Number of Students Involved: 0
Faculty/Staff Involved: Connie Scully; Kelly Lawler; Wes Schirra; Kat Wilson; Kristin Santo; Ashley McClelland; Pam Heacock; Jessica Henrikson; Amy Jordan; Lucy Stickler; Jennifer Bratyanski; Loren Fauchier; Ryan Adams (Internetwork Engineering); Jonathan Bartholomew (Internetwork Engineering)

Abstract:
Providence Day School is offering an introductory experience in improvisation and design thinking. No prior experience or expertise necessary.  Anyone curious to learn more about the ways teaching and learning is an improvised and designed activity should attend.  We will explore the identities, skills, mindsets, and attitudes necessary for continuous growth as improvisers, designers, and educators.  With this exploration in hand, the team will identify and begin to address adaptive challenges that necessitate innovative learning experiences.  The experience will serve any educator looking to learn and practice improvisation and design as a way to become a more communicative, creative, collaborative educator.  

Testimonials (via survey):

When asked if the participant would consider another course like this one…

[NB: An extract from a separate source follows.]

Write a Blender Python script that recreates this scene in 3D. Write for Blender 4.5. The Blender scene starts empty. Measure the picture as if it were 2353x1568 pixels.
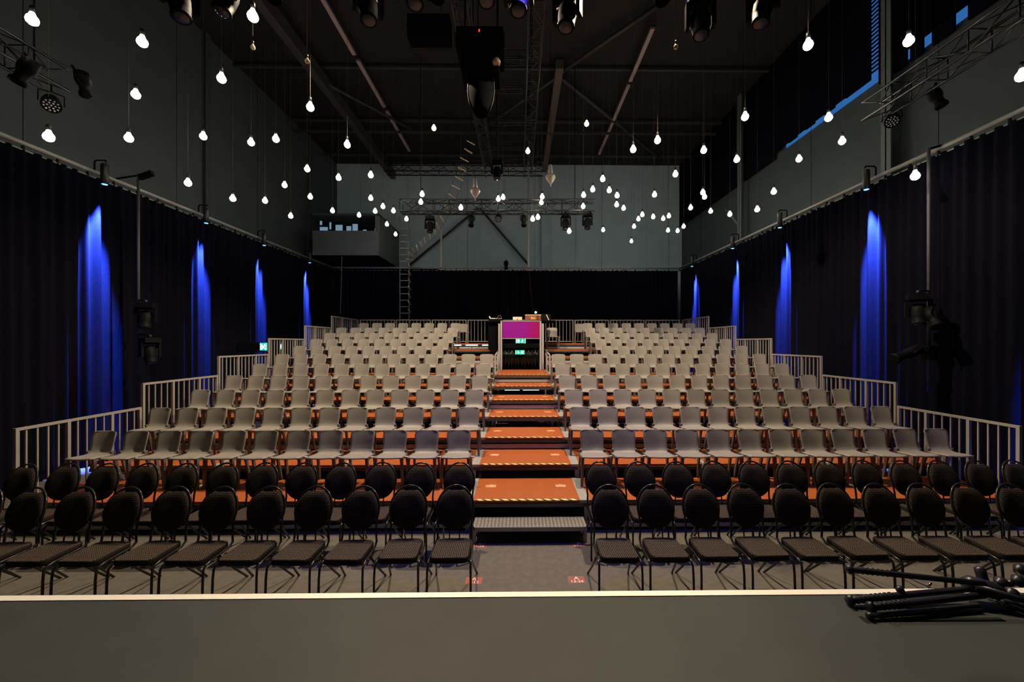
import bpy, math, random
from mathutils import Vector, Matrix
random.seed(7)
SC = bpy.context.scene
COL = SC.collection
PI = math.pi

# ------------------------------------------------------------------ camera
F_PX, YAW, PPX, PPY, EYE = 900.0, 0.012, 1203.0, 788.0, 2.457
W_PX, H_PX = 2353.0, 1568.0
cam_d = bpy.data.cameras.new('camera')
cam_d.sensor_fit = 'HORIZONTAL'
cam_d.sensor_width = 36.0
cam_d.lens = F_PX / W_PX * 36.0
cam_d.shift_x = -(PPX - W_PX / 2) / W_PX
cam_d.shift_y = (PPY - H_PX / 2) / W_PX
cam_d.clip_start = 0.05
cam_d.clip_end = 200
cam = bpy.data.objects.new('camera', cam_d)
COL.objects.link(cam)
cam.location = (0, 0, EYE)
cam.rotation_euler = (PI / 2, 0, -YAW)
SC.camera = cam

# ------------------------------------------------------------------ world, exposure
w = bpy.data.worlds.new('world')
SC.world = w
w.use_nodes = True
w.node_tree.nodes['Background'].inputs[0].default_value = (0.55, 0.7, 1.0, 1)
w.node_tree.nodes['Background'].inputs[1].default_value = 0.0015
SC.view_settings.view_transform = 'Standard'
SC.view_settings.look = 'None'
SC.view_settings.exposure = 0.0
SC.view_settings.gamma = 1.0
SC.view_settings.use_curve_mapping = False

# ------------------------------------------------------------------ lighting levels
BULB = 30.0        # radiance of a lit pendant bulb
KEY_W = 2450.0       # each of the two wash lamps over the stand
FRONT_FILL_W = 190.0     # each added front fill at the stage rig
KEY_C = (1.0, 0.80, 0.56)
BLUE_W = 62000.0      # each curtain downlight
STAGE_BLUE_W = 330.0

def area_or_spot(name, kind, loc, aim, power, color, size=0.05, angle=60, blend=0.5, parent=None):
    d = bpy.data.lights.new(name, kind)
    d.energy = power
    d.color = color
    if kind == 'SPOT':
        d.spot_size = math.radians(angle)
        d.spot_blend = blend
        d.shadow_soft_size = size
    else:
        d.size = size
    o = bpy.data.objects.new(name, d)
    COL.objects.link(o)
    o.location = loc
    v = Vector(aim) - Vector(loc)
    o.rotation_euler = v.to_track_quat('-Z', 'Y').to_euler()
    return o

# the two warm wash lamps hang on the long truss over the stand
area_or_spot('wash_beam', 'SPOT', (-2.4, 7.3, 8.75), (-1.8, 7.0, 0), KEY_W, KEY_C, 0.05, 128, 0.35)
area_or_spot('wash_beam', 'SPOT', (2.3, 6.4, 8.75), (1.8, 6.6, 0), KEY_W, KEY_C, 0.05, 128, 0.35)
# added warm fill at the stage rig, brightening the chair backs
area_or_spot('front_fill', 'SPOT', (-2.86, 4.42, 6.26), (-3.2, 10.2, 1.6), FRONT_FILL_W, KEY_C, 0.06, 84, 0.7)
area_or_spot('front_fill', 'SPOT', (3.6, 4.26, 6.42), (3.4, 10.2, 1.6), FRONT_FILL_W, KEY_C, 0.06, 84, 0.7)
# blue wash of the stage rig above the front edge
area_or_spot('blue_beam', 'SPOT', (0.2, 4.28, 6.5), (0.1, 6.2, 0.3), STAGE_BLUE_W, (0.12, 0.1, 1.0), 0.08, 75, 0.8)

# ------------------------------------------------------------------ materials
def mat(name, col, rough=0.6, metal=0.0, spec=0.5, noise=0.0, nscale=20.0, bump=0.0, bscale=200.0, emit=None, estr=0.0, sheen=0.0):
    m = bpy.data.materials.new(name)
    m.use_nodes = True
    nt = m.node_tree
    b = nt.nodes['Principled BSDF']
    b.inputs['Base Color'].default_value = (*col, 1)
    b.inputs['Roughness'].default_value = rough
    b.inputs['Metallic'].default_value = metal
    b.inputs['Specular IOR Level'].default_value = spec
    if sheen:
        b.inputs['Sheen Weight'].default_value = sheen
    if emit:
        b.inputs['Emission Color'].default_value = (*emit, 1)
        b.inputs['Emission Strength'].default_value = estr
    tc = nt.nodes.new('ShaderNodeTexCoord')
    if noise:
        n = nt.nodes.new('ShaderNodeTexNoise')
        n.inputs['Scale'].default_value = nscale
        n.inputs['Detail'].default_value = 5
        r = nt.nodes.new('ShaderNodeMapRange')
        r.inputs[1].default_value = 0.3
        r.inputs[2].default_value = 0.7
        r.inputs[3].default_value = 1 - noise
        r.inputs[4].default_value = 1 + noise
        mx = nt.nodes.new('ShaderNodeVectorMath')
        mx.operation = 'SCALE'
        mx.inputs[0].default_value = col
        nt.links.new(tc.outputs['Object'], n.inputs['Vector'])
        nt.links.new(n.outputs[0], r.inputs[0])
        nt.links.new(r.outputs[0], mx.inputs['Scale'])
        nt.links.new(mx.outputs[0], b.inputs['Base Color'])
    if bump:
        n2 = nt.nodes.new('ShaderNodeTexNoise')
        n2.inputs['Scale'].default_value = bscale
        bp = nt.nodes.new('ShaderNodeBump')
        bp.inputs['Strength'].default_value = bump
        bp.inputs['Distance'].default_value = 0.005
        nt.links.new(tc.outputs['Object'], n2.inputs['Vector'])
        nt.links.new(n2.outputs[0], bp.inputs['Height'])
        nt.links.new(bp.outputs[0], b.inputs['Normal'])
    return m

def emis(name, col, s):
    m = bpy.data.materials.new(name)
    m.use_nodes = True
    nt = m.node_tree
    nt.nodes.clear()
    e = nt.nodes.new('ShaderNodeEmission')
    e.inputs[0].default_value = (*col, 1)
    e.inputs[1].default_value = s
    o = nt.nodes.new('ShaderNodeOutputMaterial')
    nt.links.new(e.outputs[0], o.inputs[0])
    return m

def dotted(name, base, dot, scale=70.0, rough=0.85, up='Y'):
    m = mat(name, base, rough, spec=0.2)
    nt = m.node_tree
    b = nt.nodes['Principled BSDF']
    tc = [n for n in nt.nodes if n.type == 'TEX_COORD'][0]
    v = nt.nodes.new('ShaderNodeTexVoronoi')
    v.inputs['Scale'].default_value = scale
    v.inputs['Randomness'].default_value = 0.15
    v.voronoi_dimensions = '2D'
    sx = nt.nodes.new('ShaderNodeSeparateXYZ'); cx = nt.nodes.new('ShaderNodeCombineXYZ')
    nt.links.new(tc.outputs['Object'], sx.inputs[0])
    nt.links.new(sx.outputs['X'], cx.inputs[0]); nt.links.new(sx.outputs[up], cx.inputs[1])
    r = nt.nodes.new('ShaderNodeValToRGB')
    r.color_ramp.elements[0].position = 0.14
    r.color_ramp.elements[0].color = (*dot, 1)
    r.color_ramp.elements[1].position = 0.27
    r.color_ramp.elements[1].color = (*base, 1)
    nt.links.new(cx.outputs[0], v.inputs['Vector'])
    nt.links.new(v.outputs['Distance'], r.inputs[0])
    sn = nt.nodes.new('ShaderNodeSeparateXYZ'); gt = nt.nodes.new('ShaderNodeMath'); gt.operation = 'ABSOLUTE'
    g2 = nt.nodes.new('ShaderNodeMath'); g2.operation = 'GREATER_THAN'; g2.inputs[1].default_value = 0.6
    mx = nt.nodes.new('ShaderNodeMix'); mx.data_type = 'RGBA'; mx.inputs[6].default_value = (*base, 1)
    nt.links.new(tc.outputs['Normal'], sn.inputs[0]); nt.links.new(sn.outputs['Z' if up == 'Y' else 'Y'], gt.inputs[0])
    nt.links.new(gt.outputs[0], g2.inputs[0]); nt.links.new(g2.outputs[0], mx.inputs[0])
    nt.links.new(r.outputs[0], mx.inputs[7]); nt.links.new(mx.outputs[2], b.inputs['Base Color'])
    return m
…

  • “Yes. Once I start using design thinking and improv more, I know I will have more specific things I want to learn about. Perhaps it will be how to teach this thinking to someone else. It might be more about prototyping. Right now, I’m interested in how to bring empathy into the process as much as possible.”
  • When asked about the most meaningful part of the experience…
    • “The workshop was one of the most empowering professional development opportunities I have ever participated in. It was different from other opportunities in that we did not spend much time planning for classroom implementation, but rather working on our own understanding of what it means to design and practicing the skills and mindsets required to be a good designer.”